Countries experienced the biggest wealth inflows in 2018

The following countries also experienced significant (100+ HNWIs) wealth inflows during the past year. 
 Monaco
 Malta 
 Mauritius 
 Latvia
 Hong Kong

The following countries experienced the biggest wealth outflows in 2018.

Countries experienced the biggest wealth outflows in 2018

The following countries also experienced significant (100+ HNWIs) wealth outflows during the past year. 
 Nigeria
 Venezuela 
 Ukraine 
 Egypt 
 Lebanon
 Iran

War-torn countries such as Syria, Libya and Iraq are excluded due to lack of reliable data. It is likely that they also experienced big HNWI outflows.

High net worth individuals (HNWIs) – persons with wealth over US$1 million – may decide to pick up and move for a number of reasons. In some cases they are attracted by jurisdictions with more favourable tax laws, or less pollution and crime. Sometimes, they’re simply looking for a change of scenery.

Australia was the leading destination, welcoming about 12,000 HNWIs during the year. The US came second with a net inflow of 10,000 HNWIs, while Canada was third with 4,000.

Other popular destinations included the Caribbean, Greece, Israel, New Zealand, Portugal, Spain, Singapore, Switzerland, and the United Arab Emirates (UAE).
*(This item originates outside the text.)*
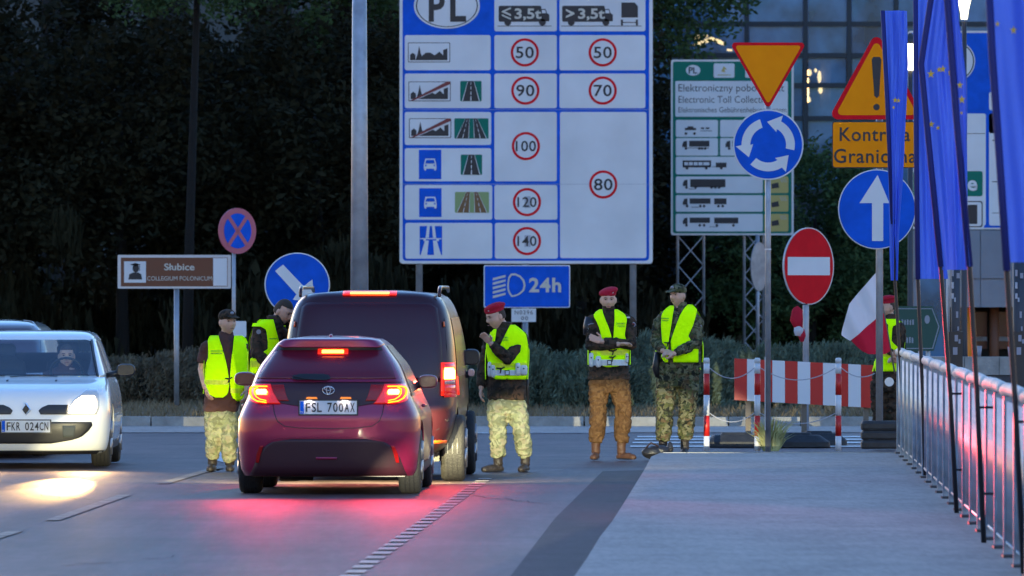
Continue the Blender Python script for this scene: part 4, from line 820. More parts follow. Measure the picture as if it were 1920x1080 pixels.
class Car:
    def __init__(s, name, label, cx, Yp, prof, flip=False, p=4.5, q=12.0, cat='car'):
        # prof rows: (photo row, half width px, y_back, y_front) ; y runs along the car from the end the camera sees
        s.s = F / Yp; s.cx = cx; s.p, s.q = p, q; s.sg = 1
        s.t = thing(name, label, cat, ((cx - 960) / s.s, Yp, 0), -math.atan(.0272))
        rows = sorted(((s.Z(r[0]), r[1] / s.s, r[2], r[3]) for r in prof)); s.zs = [r[0] for r in rows]; s.ws = [r[1] for r in rows]; s.ya = [r[2] for r in rows]; s.yb = [r[3] for r in rows]
    def Z(s, py): return H - (py - HY) / s.s
    def X(s, px): return (px - s.cx) / s.s
    def at(s, z): return cr(s.zs, s.ws, z), cr(s.zs, s.ya, z), cr(s.zs, s.yb, z)
    def rear(s, x, z, off=0):
        w, a, b = s.at(z); ym, L = (a + b) / 2, (b - a) / 2; k = min(abs(x / w), .9985)
        return ym - L * (1 - k ** s.p) ** (1 / s.q) - off
    def side(s, y, z, off=0):
        w, a, b = s.at(z); ym, L = (a + b) / 2, (b - a) / 2; k = min(abs((y - ym) / L), .9985)
        return w * (1 - k ** s.q) ** (1 / s.p) + off
    def shell(s, z0, z1, m, name='body', nz=46, n=88, arches=(), inset_=0):
        mb = MB(); v = []; f = []
        zz = [z0 + (z1 - z0) * i / nz for i in range(nz + 1)]
        for z in zz:
            w, a, b = s.at(z); ym, L = (a + b) / 2, (b - a) / 2; w -= inset_; L -= inset_
            for k in range(n):
                t = 2 * math.pi * k / n; c, q = math.cos(t), math.sin(t); v.append((w * math.copysign(abs(c) ** (2 / s.p), c), ym + L * math.copysign(abs(q) ** (2 / s.q), q), z))
        for i in range(nz):
            for k in range(n): f.append((i * n + k, i * n + (k + 1) % n, (i + 1) * n + (k + 1) % n, (i + 1) * n + k))
        f.append(tuple(range(n))[::-1]); f.append(tuple(nz * n + k for k in range(n)))
        mb.add(v, f); o = mb.build(name, m, s.t, True)
        if arches:
            cb = MB()
            for (y, z, r) in arches:
                for sx in (-1, 1): cb.tube([(sx * .55, y, z), (sx * 1.4, y, z)], r, 32)
            c = cb.build('cutter', None); md = o.modifiers.new('b', 'BOOLEAN'); md.operation = 'DIFFERENCE'; md.object = c; md.solver = 'EXACT'
            c.parent = s.t; bpy.context.view_layer.update()
            dg = bpy.context.evaluated_depsgraph_get(); me = bpy.data.meshes.new_from_object(o.evaluated_get(dg)); o.modifiers.clear(); o.data = me
            bpy.data.objects.remove(c)
        try: o.data.set_sharp_from_angle(angle=R(38))
        except Exception: pass
        return o
    def patch(s, name, rows, m, off=.006, nx=22, nz=12, th=.012, parent=None, front=False, smooth=True):
        # rows (photo row, left px, right px) laid on the near end of the shell
        rows = sorted(rows); py = [r[0] for r in rows]; v = []; f = []
        R_ = []
        for j in range(nz + 1):
            y = py[0] + (py[-1] - py[0]) * j / nz; k = 0
            while k < len(rows) - 2 and rows[k + 1][0] < y: k += 1
            a, b = rows[k], rows[k + 1]; t = (y - a[0]) / (b[0] - a[0]); R_.append((y, a[1] + (b[1] - a[1]) * t, a[2] + (b[2] - a[2]) * t))
        for d in (off, off - th):
            for (y, l, r) in R_:
                for i in range(nx + 1):
                    x = s.X(l + (r - l) * i / nx); z = s.Z(y); v.append((x, s.rear(x, z, d), z))
        n = nx + 1; K = (nz + 1) * n
        for j in range(nz):
            for i in range(nx): f.append((j * n + i, (j + 1) * n + i, (j + 1) * n + i + 1, j * n + i + 1))
        ed = [i for i in range(n)] + [(j + 1) * n - 1 for j in range(1, nz + 1)] + [nz * n + i for i in range(nx - 1, -1, -1)] + [j * n for j in range(nz - 1, 0, -1)]
        for a, b in zip(ed, ed[1:] + ed[:1]): f.append((a, b, b + K, a + K))
        return MB().add(v, f).build(name, m, parent or s.t, smooth)
    def sidepatch(s, name, rows, m, sx=1, off=.006, ny=20, nz=10, parent=None):
        rows = sorted(rows); v = []; f = []                 # rows (z, y0, y1)
        for j in range(nz + 1):
            z = rows[0][0] + (rows[-1][0] - rows[0][0]) * j / nz; k = 0
            while k < len(rows) - 2 and rows[k + 1][0] < z: k += 1
            a, b = rows[k], rows[k + 1]; t = (z - a[0]) / (b[0] - a[0]); y0 = a[1] + (b[1] - a[1]) * t; y1 = a[2] + (b[2] - a[2]) * t
            for i in range(ny + 1):
                y = y0 + (y1 - y0) * i / ny; v.append((sx * s.side(y, z, off), y, z))
        n = ny + 1
        for j in range(nz):
            for i in range(ny): q = (j * n + i, j * n + i + 1, (j + 1) * n + i + 1, (j + 1) * n + i); f.append(q if sx > 0 else q[::-1])
        return MB().add(v, f).build(name, m, parent or s.t, True)
    def strip(s, name, pts, wpx, m, off=.008, parent=None):
        q = [(s.X(a), s.rear(s.X(a), s.Z(b), off), s.Z(b)) for a, b in pts]; return MB().tube(q, wpx / s.s / 2, 8, .5).build(name, m, parent or s.t, True)
    def wheel(s, x0, x1, y, r, sx):
        xo = max(abs(x0), abs(x1)) * sx; xi = min(abs(x0), abs(x1)) * sx; w = abs(xo - xi)
        prof = [(0, r * .62), (0, r * .9), (.015, r * .97), (.04, r), (w - .04, r), (w - .015, r * .97), (w, r * .9), (w, r * .62)]
        n = 40; v = []; f = []
        for (a, rr) in prof:
            for k in range(n): t = 2 * math.pi * k / n; v.append((xi + sx * a, y + rr * math.cos(t), r + rr * math.sin(t)))
        for i in range(len(prof) - 1):
            for k in range(n): f.append((i * n + k, i * n + (k + 1) % n, (i + 1) * n + (k + 1) % n, (i + 1) * n + k))
        wh = MB().add(v, f).build('wheel', 'tyre', s.t, True)
        g = MB()
        for a in (.3, .5, .7): g.tube([(xi + sx * w * a - .004, y, r), (xi + sx * w * a + .004, y, r)], r + .001, 40)
        g.build('tread_groove', 'blackpl', wh)
        rm = MB(); rm.tube([(xi + sx * .02, y, r), (xi + sx * (w - .03), y, r)], r * .63, 32)
        for k in range(5):
            t = 2 * math.pi * k / 5; rm.tube([(xi + sx * (w - .02), y, r), (xi + sx * (w - .012), y + r * .6 * math.cos(t), r + r * .6 * math.sin(t))], [.04, .03], 8)
        rm.build('rim', 'rim', wh, True); return wh
    def plate(s, x0, x1, y0, y1, txt, off=.02, tilt=0):
        X0, X1, Z0, Z1 = s.X(x0), s.X(x1), s.Z(y1), s.Z(y0); y = min(s.rear(X0, (Z0 + Z1) / 2), s.rear(X1, (Z0 + Z1) / 2), s.rear(0, Z0), s.rear(0, Z1)) - off
        p = MB().box(X0, X1, y, y + .04, Z0, Z1).build('number_plate', 'white', s.t)
        bw = (X1 - X0) * .075; MB().add([(X0 + .004, y - .003, Z0 + .004), (X0 + bw, y - .003, Z0 + .004), (X0 + bw, y - .003, Z1 - .004), (X0 + .004, y - .003, Z1 - .004)], [(0, 1, 2, 3)]).build('blue_band', 'blue', p)
        v, f = text_shape('PL'); MB().add([(X0 + .007 + a * (bw - .012), y - .006, Z0 + .01 + b * .016) for a, b in v], f).build('country_letters', 'white', p)
        L, Rr = txt.split(' ')
        nL, nR = len(L), len(Rr); tot = nL + nR + .8; u = (X1 - X0 - bw - .025) / tot; xx = X0 + bw + .012
        for ch in L + ' ' + Rr:
            if ch == ' ': xx += u * .8; continue
            v, f = text_shape(ch, .012); wd_ = .45 if ch in '1' else .8; MB().add([(xx + u * .1 + a * u * wd_, y - .006, Z0 + (Z1 - Z0) * .16 + b * (Z1 - Z0) * .7) for a, b in v], f).build('character', 'black', p); xx += u
        MB().box(X0 - .012, X1 + .012, y + .005, y + .05, Z0 - .012, Z1 + .012).build('plate_frame', 'blackpl', p)
        return p
    def mirror(s, px, py, wpx, hpx, y, m, sx, sh=0, face='front'):
        w, h = wpx / s.s / 2, hpx / s.s / 2; x = s.X(px) - sh; z = s.Z(py)
        o = MB().ell((0, 0, 0), (w, .07, h), None, 20, 12)
        v = [(x + math.copysign(abs(a / w) ** .7 * w, a), y + b, z + math.copysign(abs(c / h) ** .75 * h, c)) for a, b, c in o.v]; mb = MB(); mb.add(v, o.f); hz = mb.build('door_mirror', m, s.t, True)
        g = MB().add([(x + w * .85 * math.copysign(abs(math.cos(a)) ** .6, math.cos(a)), y - .075, z + h * .82 * math.copysign(abs(math.sin(a)) ** .6, math.sin(a))) for a in [2 * math.pi * k / 24 for k in range(24)]], [tuple(range(24))]).build('mirror_glass', 'darkglass' if face == 'back' else m, hz)
        MB().tube([(x - sx * w * .7, y, z - h * .5), (x - sx * (w + .1), y + .05, z - h * .8)], [.035, .03], 8).build('mirror_arm', 'blackpl', hz, True); return hz
def spot(name, parent, loc, rot, e, col, size, blend=.3, rad=.04):
    d = bpy.data.lights.new(name, 'SPOT'); d.energy = e * EXP * 17; d.color = col; d.spot_size = R(size); d.spot_blend = blend; d.shadow_soft_size = rad
    o = bpy.data.objects.new(name, d); COL.objects.link(o); o.parent = parent; o.location = loc; o.rotation_euler = rot; return o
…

Singapore, the only Far East country on the list, already has 222,300 wealthy residents, making it the city with the fifth-largest number of HNWIs in 2018. New York City took first place, with 377,800 resident HNWIs.

The UAE was a favoured destination, attracting 2,000 HNWIs in 2018, more than half of whom settled in Dubai.

The country seeing the biggest outflow of wealthy people was China, which lost 15,000 of its HNWIs in 2018; second was Russia with 7,000 emigrants; and third came India with 5,000. Large numbers also left Turkey and France.

The UK has historically been one of the biggest recipients of migrating HNWIs over the past 30 years. However, in the past two years the UK has lost approximately 7,000 HNWIs; 4,000 in 2017 and 3,000 in 2018. Brexit and new taxes on non-doms have been suggested as motivating factors in this downward trend.

Mechanisms of migration

Investor visa programs are becoming increasingly popular, especially with HNWIs from the Middle East and Asia. They generally require an investment of between US$300,000 and US$3 million in local property, bonds or businesses and most of this money is usually redeemable after a period of 5 years. Some programs such as the one in Malta offer citizenship right away, rather than just a residence visa.

However, despite the recent rise of such programs, it should be noted that only a fraction (around 30%) of migrating HNWIs come into countries under investor visa programs. Most still come in via second passports, work transfers, ancestry visas, spousal visas and family visas.

Future trends

Additionally, AfriAsia Bank predicted that global wealth will rise  by 50% over the next decade, reaching US$321 trillion by 2027. This will again be driven by strong growth in Asia. The fastest growing wealth markets are expected to be:

 Sri Lanka: Safe country, good educational standard and English speaking. Should benefit from strong growth in the local technology, manufacturing, real estate, healthcare and financial services sectors (10 year wealth growth forecast: 200%).

 India: Large number of entrepreneurs, good educational system and English speaking. Strong growth forecast in the local financial services, IT, business process outsourcing, real estate, healthcare and media sectors (10 year wealth growth forecast: 200%).

 Vietnam: Emerging manufacturing hub of Asia. Vietnam was the fastest growing wealth market in the world over the past decade and is expected to continue to grow strongly. We expect Vietnam wealth numbers to be boosted by strong growth in the local healthcare, manufacturing and financial services sectors (10 year wealth growth forecast: 200%).

 China: Expected to benefit from strong growth in the local hi-tech, financial services, entertainment and healthcare sectors (10 year wealth growth forecast: 180%).

 Mauritius: Safe country, business friendly and has low tax rates when compared to the rest of Africa.

Hotspot for migrating HNWIs. We expect it to benefit from strong growth in the local financial services sector (10 year wealth growth forecast: 150%).

Note: Forecast growth rates rounded to nearest 10%.